About a month later, I came down with what seemed to be the flu.  I was very sick with upset stomach and it just wouldn’t go away.  This was the beginning of a “flu” that was going to last for 9 months.  My doctor confirmed I was pregnant and the baby would be due in October.  I was so excited and so scared at the same time.  There was not a day that I wasn’t sick and actually had to quit my job.  I had committed to working for three years (until the furniture was paid off), but I was too sick to work.

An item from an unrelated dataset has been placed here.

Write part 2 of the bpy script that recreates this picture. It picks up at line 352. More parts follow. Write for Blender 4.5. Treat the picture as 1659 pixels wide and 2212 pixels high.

In looking back, I don’t know how we did it.  Money was short.  We were young, but God was with us.  We both had Christian backgrounds and a trust in God that would last our lifetime.  We did what we could and left the rest to God.

The front bedroom would now be a nursery.  Did I say nursery?  Yes.  I am so excited.  I have no furniture for a babies room.  Don’t worry.  My aunt Neva McClure had finished using her crib and she said I could use it.  See the need was supplied.  Basil found a beautiful wardrobe and dresser and I painted it white and it looked so cute. I have never let go of this piece of furniture.  It is in my sister’s storage building.

It was a custom to pass baby clothes down to the cousins, nieces and siblings.  Aunt Naomi had all sorts of newborn clothes that came my way.  Someone had a baby shower and it seemed like everyone knew just what I needed.  I put the clothes in the nursery and would just stand and look and wonder if I would be a good mother.  I wondered if I would know what to do if the baby cried.  Would my baby look like the Hudson’s or the Woodrum’s side of the family?  I just prayed the baby would be healthy.  Will it be a boy or a girl?  Time will tell.